● **To be done**
Write out each line in which the string "pixels" is present.

[Rows from a 3D scene dataset]
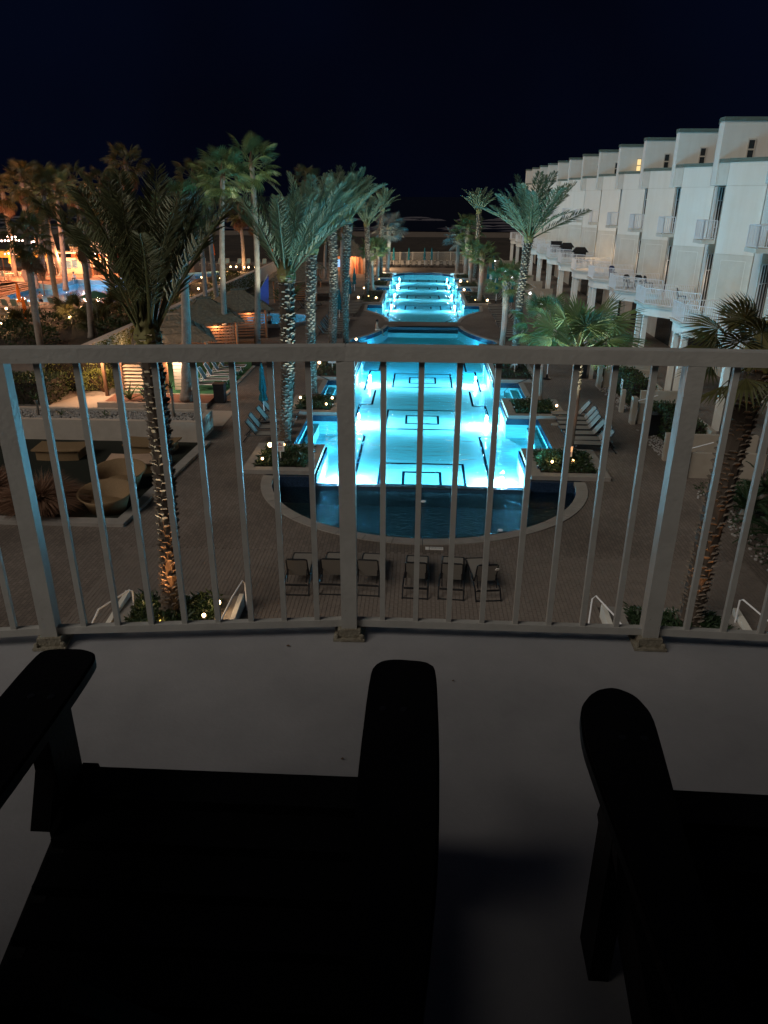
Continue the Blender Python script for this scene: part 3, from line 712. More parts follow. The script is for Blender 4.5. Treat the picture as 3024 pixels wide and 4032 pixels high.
    MB().prism([(13.66, 41.5), (13.66, 39.75), (16.05, 36.9), (16.3, 37.1), (13.95, 39.9), (13.95, 41.5)], 3.34, 3.86).build('terrace_beam', 'stucco', t)
    MB().prism(offset_poly(Tp, .06), 3.985, 4.03).build('terrace_edge', 'stucco2', t)
    for y in (39.95, 41.3): MB().box((13.86, y, 1.67), (.27, .27, 3.34)).build('column', 'stucco', t)
    rail_part('terrace_railing', [(17.1, 41.62), (13.58, 41.55), (13.58, 39.72), (15.95, 36.9)], 4.0, 4.97, t)
    # small balcony on the third floor
    MB().prism([(15.55, 44.6), (15.55, 46.0), (16.6, 46.2), (16.3, 44.6)], 7.62, 7.82).build('balcony_slab', 'stucco2', t)
    rail_part('balcony_railing', [(16.28, 44.66), (15.6, 44.66), (15.6, 45.95), (16.55, 46.12)], 7.82, 8.86, t, pitch=.13, r=.014)
    # ground floor patio walls and entrance
    for (x0, x1, y0, y1, h) in ((10.5, 13.3, 34.75, 34.95, 1.0), (11.1, 13.8, 36.75, 36.95, 1.12), (12.15, 12.35, 37.4, 42.0, 1.1)):
        MB().bx(x0, x1, y0, y1, 0, h).build('patio_wall', 'patio', t)
    for k in range(3): MB().bx(10.75 + k * .32, 11.07 + k * .32, 34.96, 36.74, 0, .16 * (k + 1)).build('entry_step', 'concrete', t)
    MB().bx(10.14, 10.36, 34.6, 35.0, 0, 1.3).build('gate_post', 'patio', t)
    MB().bx(10.14, 10.34, 36.74, 36.99, 0, 1.15).build('gate_post', 'patio', t)
    b = MB(); b.tube([(10.35, 35.4, 0), (10.35, 35.4, .85), (10.5, 35.4, .93), (11.5, 35.4, 1.25)], .022, 6); b.build('entry_handrail', 'white_metal', t)
    MB().bx(18.0, 18.19, 39.7, 46.9, 3.3, 3.9).build('ground_floor_beam', 'stucco2', t); MB().prism([(16.1, 43.5), (17.38, 41.75), (18.15, 41.75), (18.15, 46.5), (16.6, 46.3)], 3.55, 3.88).build('ground_floor_ceiling', 'stucco2', t); MB().bx(18.13, 18.19, 40.6, 44.0, .0, 2.3).build('sliding_door', 'glass', t)
    return t
th0 = townhouse(); TH = []
looks = {-1: 'white townhouse nearest the hotel, mostly cut off at the picture edge', 0: 'white townhouse with the nearest whole railed terrace behind the fan palm', 1: 'white townhouse with an empty railed terrace, second whole one from the hotel',
         2: 'white townhouse whose railed terrace holds round tables and dark chairs', 3: 'white townhouse with the glowing yellow stair window at its top', 4: 'white townhouse with the warm orange lit railed terrace',
         5: 'white townhouse whose terrace holds the nearer black grill cover', 6: 'white townhouse whose terrace holds the farther peaked black grill cover', 7: 'white townhouse whose terrace holds a flat black covered box',
         8: 'white townhouse behind the tall date palm crown, fourth from the sea end', 9: 'white townhouse third from the sea end of the row', 10: 'white townhouse second from the sea end of the row', 11: 'white townhouse at the very sea end of the row'}
for j in range(-1, 12):
    if j == 0: o = th0; o['label'] = looks[0]
    else: o = dup(th0, (0, 7.4 * j, 0), 0, looks[j])
    TH.append(o)
    if j == 3:
        for c in o.children:
            if c.name.startswith('upper_window'):
                for g in c.children:
                    g.data = g.data.copy(); g.data.materials[0] = M['litpane']
                    g['label'] = 'brightly lit yellow window pane'
        lamp('window_lamp', 'POINT', (17.28, 44.1, 12.2), 2.0, (1, .72, .32), .08, o)
    if j == 4: lamp('terrace_lamp', 'POINT', (15.2, 40.4, 5.0), 40, (1, .62, .28), .08, o)
    if j == 0: lamp('door_lamp', 'POINT', (16.35, 45.4, 5.6), 5, (1, .66, .36), .1, o)
    if j == 4: lamp('balcony_lamp', 'POINT', (16.0, 45.3, 8.8), 5, (1, .66, .34), .08, o)
    if 0 <= j < 9: lamp('patio_lamp', 'POINT', (15.6, 38.0, 2.6), 1.6, (1, .60, .32), .1, o)

# terrace furniture
def patio_chair(x, y, z, rz, label, m='dark_metal'):
    t = thing('patio_chair', label, 'chair', (x, y, z), rz, 'chairs on the townhouse terraces')
    b = MB(); b.prism([(-.22, -.22), (.22, -.22), (.24, .22), (-.24, .22)], .42, .45); b.build('seat', m, t)
    b = MB()
    pts = [(-.24, .22, .44), (.24, .22, .44), (.25, .30, .80), (.14, .33, .92), (-.14, .33, .92), (-.25, .30, .80)]
    b.add(pts + [(p[0], p[1] + .03, p[2]) for p in pts], [tuple(range(6))[::-1], tuple(range(6, 12))] + [(i, (i + 1) % 6, 6 + (i + 1) % 6, 6 + i) for i in range(6)]); b.build('backrest', m, t)
    for sx in (-1, 1):
        for sy in (-1, 1): MB().bar((sx * .21, sy * .2, 0), (sx * .2, sy * .19, .43), .035).build('leg', m, t)
    return t
def round_table(x, y, z, label, m='white'):
    t = thing('patio_table', label, 'table', (x, y, z), 0, 'tables on the townhouse terraces')
    MB().lathe([(.02, .70), (.45, .70), (.46, .72), (.02, .735)], 16).build('tabletop', m, t)
    for k in range(3):
        a = k * 2.1; MB().bar((.3 * cos(a), .3 * sin(a), 0), (.08 * cos(a), .08 * sin(a), .70), .035).build('leg', m, t)
    return t
yt = 7.4
for i, (x, y, rz, lb) in enumerate(((14.7, 40.6 + 2 * yt, .4, 'dark curved-back chair on the round-table terrace, standing towards the railing corner'), (15.5, 40.9 + 2 * yt, 2.7, 'dark curved-back chair near the house wall on the round-table terrace'),
                                    (16.0, 40.2 + 2 * yt, 1.7, 'dark curved-back chair by the patio door on the round-table terrace'), (15.9, 40.0 + yt, 1.4, 'dark chair by the lit patio door on the mostly empty terrace'))):
    patio_chair(x, y, 4.03, rz, lb)
patio_chair(15.3, 40.4 + 3 * yt, 4.03, .3, 'navy slatted chair alone on the terrace beyond the round tables', 'navy')
patio_chair(14.3, 40.4, 4.03, 1.2, 'white plastic chair on the terrace nearest the hotel', 'white')
round_table(14.4, 40.1 + 2 * yt, 4.03, 'white round table at the railing of the round-table terrace')
round_table(15.1, 39.6 + 2 * yt, 4.03, 'white round table beside the dark chairs on the round-table terrace')
round_table(15.6, 40.5 + yt, 4.03, 'small white table near the lit patio door')
for j, lb in ((5, 'nearer peaked black grill cover above a terrace railing'), (6, 'farther peaked black grill cover above a terrace railing')):
    b = MB(); b.prism([(-.55, -.3), (.55, -.3), (.55, .3), (-.55, .3)], 0, .95)
    b.add([(-.78, -.36, .95), (.78, -.36, .95), (.78, .36, .95), (-.78, .36, .95), (-.42, -.2, 1.42), (.42, -.2, 1.42), (.42, .2, 1.42), (-.42, .2, 1.42)], [(3, 2, 1, 0), (4, 5, 6, 7), (0, 1, 5, 4), (1, 2, 6, 5), (2, 3, 7, 6), (3, 0, 4, 7)])
    o = b.build('grill_cover', 'greycover'); o.location = (15.6, 41.1 + j * yt, 4.03); tag(o, lb, 'grill cover', 'covered grills on the terraces')
b = MB(); b.bx(-.6, .6, -.3, .3, 0, 1.15); b.bx(-.63, .63, -.33, .33, 1.15, 1.2); o = b.build('covered_box', 'greycover'); o.location = (15.7, 41.1 + 7 * yt, 4.03); tag(o, 'flat topped black covered box on a far terrace', 'storage box')

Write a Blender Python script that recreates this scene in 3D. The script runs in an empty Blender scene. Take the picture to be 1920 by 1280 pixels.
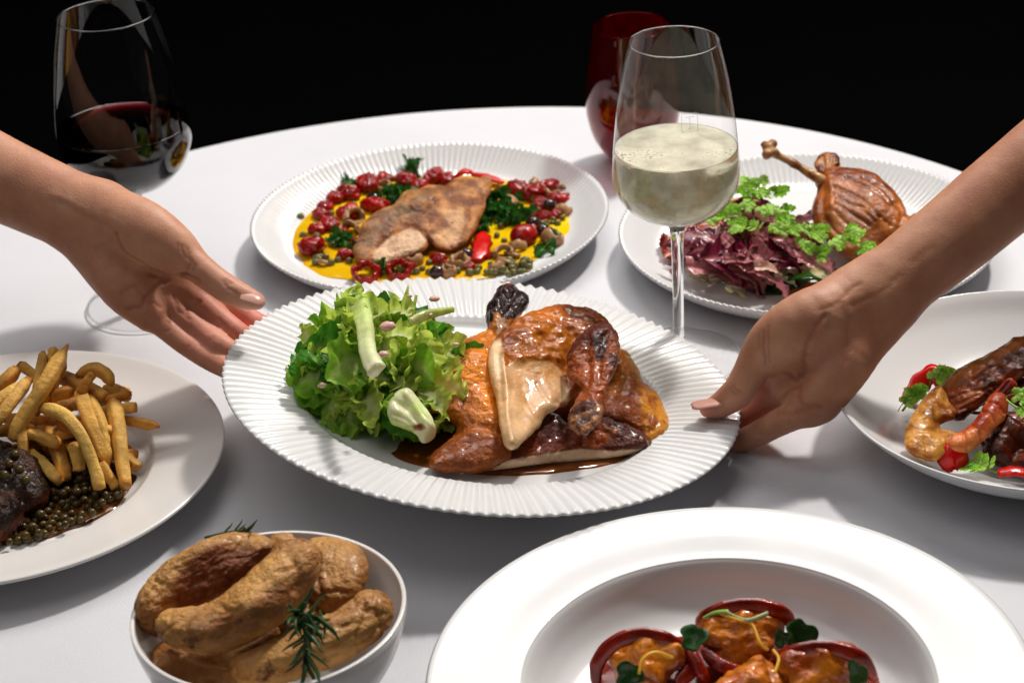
import bpy, math, random
import numpy as np
from mathutils import Vector, Matrix
random.seed(7)
rng = np.random.default_rng(7)
S = bpy.context.scene
COL = S.collection
# ------------------------------------------------------------------ camera
CAM_H, CAM_P, CAM_F, CAM_R = 0.694, 0.4909, 3843.85, -0.06
cr, sr = math.cos(CAM_R), math.sin(CAM_R)
_r = np.array([1, 0, 0.]); _f = np.array([0, math.cos(CAM_P), -math.sin(CAM_P)]); _u = np.array([0, math.sin(CAM_P), math.cos(CAM_P)])
CAM_RIGHT = cr*_r + sr*_u; CAM_UP = -sr*_r + cr*_u; CAM_FWD = _f
CAM_POS = np.array([0, 0, CAM_H])
cd = bpy.data.cameras.new('camera'); cam = bpy.data.objects.new('camera', cd); COL.objects.link(cam)
cam.matrix_world = Matrix([[CAM_RIGHT[i], CAM_UP[i], -CAM_FWD[i], CAM_POS[i]] for i in range(3)] + [[0, 0, 0, 1]])
cd.sensor_width = 36; cd.lens = 36*CAM_F/1920; cd.clip_start = .05; cd.clip_end = 50
cd.dof.use_dof = True; cd.dof.focus_distance = 1.27; cd.dof.aperture_fstop = 11
S.camera = cam
def ray(x, y):
    a = (x-960)/CAM_F; b = (y-640)/CAM_F
    return CAM_FWD + a*CAM_RIGHT - b*CAM_UP
def at(x, y, d): return CAM_POS + ray(x, y)*d
def onz(x, y, z=0.):
    q = ray(x, y); return CAM_POS + q*((z-CAM_H)/q[2])
# ------------------------------------------------------------------ world and lamps (a dark studio)
W = bpy.data.worlds.new('World'); S.world = W; W.use_nodes = True
bg = W.node_tree.nodes['Background']; bg.inputs[0].default_value = (.9, .92, 1, 1); bg.inputs[1].default_value = .015
def lamp(name, loc, target, size, power, col=(1, 1, 1), sy=None, spread=None):
    l = bpy.data.lights.new(name, 'AREA'); l.size = size; l.energy = power; l.color = col
    if sy: l.shape = 'RECTANGLE'; l.size_y = sy
    if spread: l.spread = math.radians(spread)
    o = bpy.data.objects.new(name, l); COL.objects.link(o); o.location = loc
    o.rotation_euler = (Vector(target)-Vector(loc)).to_track_quat('-Z', 'Y').to_euler()
    return o
lamp('key_lamp', (1.20, 2.74, 2.50), (.0, 1.1, 0), .26, 80, (1, .94, .86))
lamp('overhead_softbox', (.15, 2.35, 1.55), (0, 1.1, 0), 1.2, 18, (1, .96, .93), sy=.7)
lamp('overhead_fill_lamp', (-.55, .95, 1.8), (-.15, .95, 0), 1.3, 7.5, (1, .95, .92))
lamp('front_fill_lamp', (-1.3, .1, 1.3), (-.05, 1.15, .05), .9, 1.2, (1, .9, .82))
S.view_settings.view_transform = 'Standard'; S.view_settings.look = 'None'
S.view_settings.exposure = .12; S.view_settings.gamma = 1
S.cycles.max_bounces = 14; S.cycles.transparent_max_bounces = 24; S.cycles.transmission_bounces = 12
S.cycles.glossy_bounces = 6; S.cycles.diffuse_bounces = 4
S.cycles.sample_clamp_indirect = 4; S.cycles.blur_glossy = .5
S.cycles.use_denoising = True
# ------------------------------------------------------------------ object helpers
ORG = {}
def thing(name, label, cat, loc=(0, 0, 0), group=None):
    o = bpy.data.objects.new(name, None); COL.objects.link(o); o.location = loc
    o.empty_display_size = .02
    ORG[o.name] = np.array(loc, float)
    o['label'] = label; o['category'] = cat
    if group: o['group'] = group
    return o
def mk(name, V, F, mat, parent=None, smooth=True, col=None, kind=None, label=None, cat=None, group=None, org=None, attrs=None, fixn=None):
    V = np.asarray(V, float)
    if fixn is None: fixn = 'Glass' in [n.bl_label[:5] for n in mat.node_tree.nodes] 
    me = bpy.data.meshes.new(name)
    if parent is not None: o0 = ORG[parent.name]
    else:
        if org is None:
            lo, hi = V.min(0), V.max(0); org = np.array([(lo[0]+hi[0])/2, (lo[1]+hi[1])/2, lo[2]])
        o0 = np.array(org, float)
    me.from_pydata((V-o0).tolist(), [], F.tolist() if hasattr(F, 'tolist') else F)
    if smooth: me.polygons.foreach_set('use_smooth', [True]*len(me.polygons))
    if col is not None:
        a = me.color_attributes.new('Col', 'FLOAT_COLOR', 'POINT')
        c = np.ones((len(V), 4)); c[:, :3] = col; a.data.foreach_set('color', c.ravel())
    if attrs:
        for k, v in attrs.items():
            a = me.attributes.new(k, 'FLOAT', 'POINT'); a.data.foreach_set('value', np.asarray(v, float))
    me.materials.append(mat)
    if fixn:
        import bmesh
        bm = bmesh.new(); bm.from_mesh(me); bmesh.ops.remove_doubles(bm, verts=bm.verts, dist=1e-7); bmesh.ops.recalc_face_normals(bm, faces=bm.faces); bm.to_mesh(me); bm.free()
    me.update()
    ob = bpy.data.objects.new(name, me); COL.objects.link(ob)
    if parent is not None:
        ob.parent = parent; ORG[ob.name] = o0
    else:
        ob.location = o0; ORG[ob.name] = o0
    if kind: ob['kind'] = kind
    if label: ob['label'] = label
    if cat: ob['category'] = cat
    if group: ob['group'] = group
    return ob
def inst(name, me, M, parent=None, label=None, cat=None, group=None, kind=None):
    """another object of a mesh, placed by 4x4 world matrix M"""
    ob = bpy.data.objects.new(name, me); COL.objects.link(ob)
    M = Matrix(M)
    if parent is not None:
        ob.parent = parent; M = Matrix.Translation(-Vector(ORG[parent.name])) @ M
    ob.matrix_basis = M
    ORG[ob.name] = np.array(ob.location)
    if label: ob['label'] = label
    if cat: ob['category'] = cat
    if group: ob['group'] = group
    if kind: ob['kind'] = kind
    return ob
def nrm(v): v = np.asarray(v, float); return v/(np.linalg.norm(v)+1e-12)
def frame(z, x=None):
    z = nrm(z); x = np.array([1, 0, 0.]) if x is None else np.asarray(x, float)
    if abs(np.dot(nrm(x), z)) > .95: x = np.array([0, 1., 0])
    x = nrm(x-z*np.dot(x, z)); return np.stack([x, np.cross(z, x), z], 1)
def mat4(R, t):
    M = np.eye(4); M[:3, :3] = R; M[:3, 3] = t; return M.tolist()
def rot(ax, a): return np.array(Matrix.Rotation(a, 3, Vector(ax)))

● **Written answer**
Continue the Blender Python script for this scene: part 3, from line 712. More parts follow. The script is for Blender 4.5. Treat the picture as 3024 pixels wide and 4032 pixels high.
Write a Blender Python script that recreates this scene in 3D. The script runs in an empty Blender scene. Take the picture to be 1920 by 1280 pixels.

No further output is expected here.